Dave Woodhall on Ozzy Osbourne and what his legacy should be.
The news of Ozzy Osbourne’s death has been greeted with an understandable wave of mourning. There’s also a sense of poignancy, arriving as it does a few weeks after his homecoming to Villa Park. Then there’ disbelief, because despite his illnesses Ozzy seemed as though he would last forever, probably because he’d survived everything else that life had thrown at him over the past fifty-odd years.
But he’s gone, the Prince of Darkness has flown forever, never to return. Probably.
Everyone in Birmingham knows the story. Aston, in prison for burglary, Earth, the Crown. Stardom, substance abuse, sacking, solo success. Biting a bat’s heads off, pissing on the Alamo, Satanism, tragedy, a career that seemed to be falling apart. Whatever else Sharon might be, she kept Ozzy alive and more or less on the right track. An award-winning TV show, on-off reunions with Sabbath, a place as a bona fide national treasure.
And strangest of all, the more Ozzy became a Hollywood celebrity, living the Californian dream 6,000 miles away, so the thicker his accent got and the more of a Brummie icon he became. This reached its zenith at the end of the Commonwealth Games, when just as you expected the ‘finale’ to be Jeff Lynne singing Mr Bloody Blue Sky, the opening notes of Iron Man rang out and “Surely they haven’t got him… Jesus! THEY HAVE!!” echoed around the Alexander Stadium. That was the moment when Ozzy became more than the singer of one of the most influential Birmingham bands; he became our single biggest cultural export. The world knew that Ozzy was ours.
Not being daft, the Americans running the Villa made the most of this Transatlantic attraction. Ozzy was involved in their kit launch while Sharon opened the club shop. As a marketing device it was a masterstroke and it lead to Back to the Beginning, apparently the biggest fundraising gig of all time. It was also the biggest gig the city has ever seen, and it’s now even more iconic.
It also has to be built on.
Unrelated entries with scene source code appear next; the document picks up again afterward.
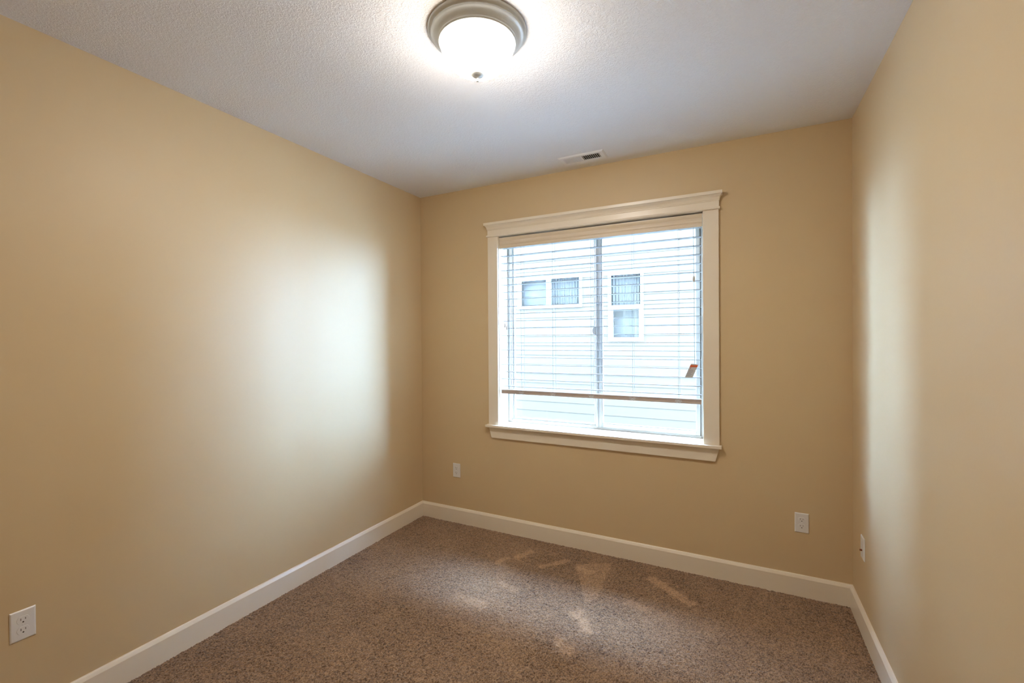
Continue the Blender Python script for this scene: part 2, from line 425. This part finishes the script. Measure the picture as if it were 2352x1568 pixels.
for x in CORDX:
    bm = B()
    for k in range(3):
        ph = rnd.uniform(0, 6.28); pts = []
        for i in range(13):
            a = i/12*math.pi*2
            pts.append((x + (0.012+0.006*k)*math.sin(a+ph)*0.9, SY0-0.003-0.0014*k-0.002*math.sin(a), 1.103+0.008*math.sin(2*a+ph)+0.003*k))
        add_tube(bm, pts, 0.0009, 6)
    obj('cord_knot', bm, M_knot, bl)
# lift cord at the right with its tassel, tilt cords at the left with two tassels
bm = B()
add_tube(bm, [(2.1925, 0.008, 2.236), (2.1925, 0.007, 2.0), (2.1930, 0.007, 1.915)], 0.0013, 6)
add_tube(bm, [(2.1945, 0.007, 1.885), (2.1955, 0.007, 1.6), (2.1960, 0.007, 1.352)], 0.0011, 6)
lc = obj('lift_cord', bm, M_cord, bl)
bm = B(); add_lathe(bm, [(0.0, 1.919), (0.004, 1.918), (0.0072, 1.911), (0.0082, 1.905), (0.0082, 1.883), (0.0074, 1.881), (0, 1.881)], 2.1937, 0.0045, 20)
obj('tassel', bm, M_tassel, lc, True, 40)
for x, z1 in ((0.8165, 1.640), (0.8330, 1.622)):
    bm = B(); add_tube(bm, [(x+0.001, 0.009, 2.236), (x, 0.006, 1.9), (x, 0.005, z1+0.02)], 0.0008, 6)
    tcd = obj('tilt_cord', bm, M_cord, bl)
    bm = B(); add_lathe(bm, [(0, z1+0.026), (0.0018, z1+0.025), (0.0022, z1+0.010), (0.0058, z1-0.010), (0.0070, z1-0.022), (0.0055, z1-0.030), (0, z1-0.031)], x, 0.0045, 20)
    obj('tassel', bm, M_tassel, tcd, True, 40)
rebase(bl)
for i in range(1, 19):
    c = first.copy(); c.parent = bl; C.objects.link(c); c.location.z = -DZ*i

# warning tag clipped on the lift cord
tg = empty('warning_tag', (2.196, 0.004, 1.352))
tag(tg, 'small white paper tag with orange band hanging on the right blind cord', 'tag')
def card(y, x0, x1, z0, z1, lean=0.42, th=0.0006):
    """a slip of paper sheared to the left as it hangs, slightly curled"""
    bm = B(); rows = 5; A = []; Bk = []
    for j in range(rows+1):
        z = z0+(z1-z0)*j/rows; sh = lean*(z-1.352)
        cur = -0.004*((1.352-z)/0.09)**2
        A.append([bm.verts.new((x0+sh, y+cur, z)), bm.verts.new((x1+sh, y+cur, z))])
        Bk.append([bm.verts.new((x0+sh, y+cur+th, z)), bm.verts.new((x1+sh, y+cur+th, z))])
    for j in range(rows):
        bm.faces.new((A[j][0], A[j][1], A[j+1][1], A[j+1][0])); bm.faces.new((Bk[j][0], Bk[j+1][0], Bk[j+1][1], Bk[j][1]))
        for s in (0, 1): bm.faces.new((A[j][s], A[j+1][s], Bk[j+1][s], Bk[j][s]))
    bm.faces.new((A[0][0], Bk[0][0], Bk[0][1], A[0][1])); bm.faces.new((A[-1][0], A[-1][1], Bk[-1][1], Bk[-1][0]))
    return bm
obj('paper', card(0.003, 2.1745, 2.2210, 1.262, 1.352), M_tagw, tg)
obj('warning_band', card(0.0022, 2.1750, 2.2205, 1.331, 1.3445), M_tago, tg)
obj('symbol', card(0.0022, 2.1955, 2.1990, 1.319, 1.3285, 0.9), M_tagr, tg)
bm = B()
for j, (a, b_) in enumerate(((0.004, 0.030), (0.004, 0.034), (0.006, 0.032), (0.004, 0.026), (0.006, 0.034), (0.004, 0.030))):
    z = 1.311-0.0075*j; b2 = card(0.0021, 2.1745+a, 2.1745+b_, z, z+0.0030); me_ = bpy.data.meshes.new('tmp'); b2.to_mesh(me_); b2.free(); bm.from_mesh(me_); bpy.data.meshes.remove(me_)
obj('printed_lines', bm, M_tagg, tg)
rebase(tg)

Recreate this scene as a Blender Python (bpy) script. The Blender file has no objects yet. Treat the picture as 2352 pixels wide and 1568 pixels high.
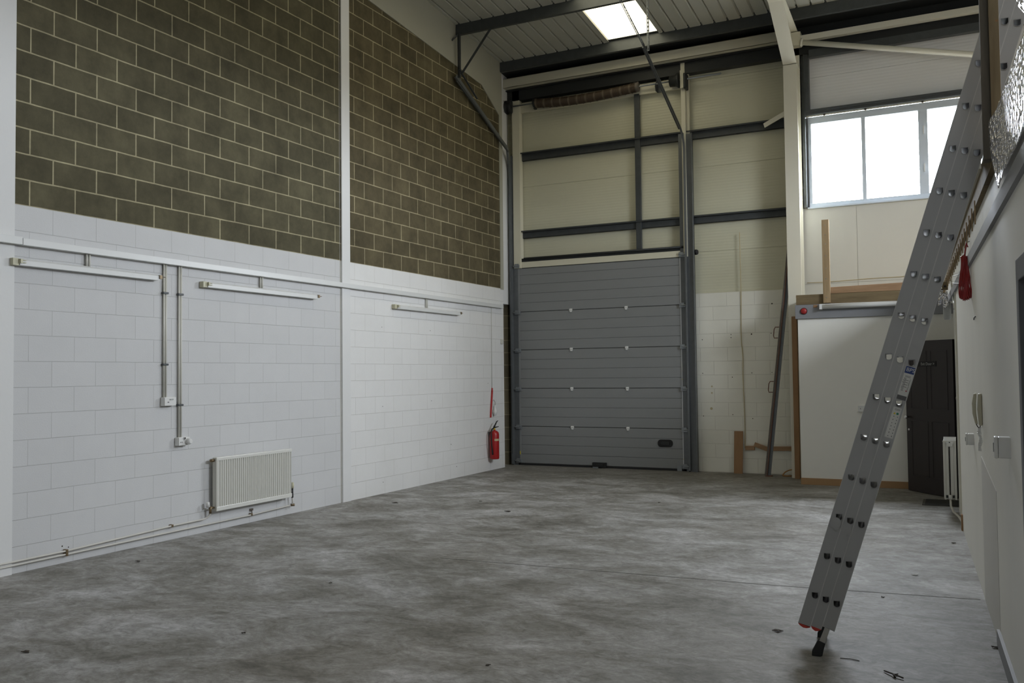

As we said at the time, visitors came from around the world and the focal point of their attention should have been more than a closed and boarded-up pub. Not that it should be used for the purpose but a fraction of the £140 million raised from Back to the Beginning would be enough to buy and refurbish the Crown to the standard it deserves.
Sabbath’s music went around the world. A proper museum of Birmingham music would bring the world to us. Raise the money and get it built.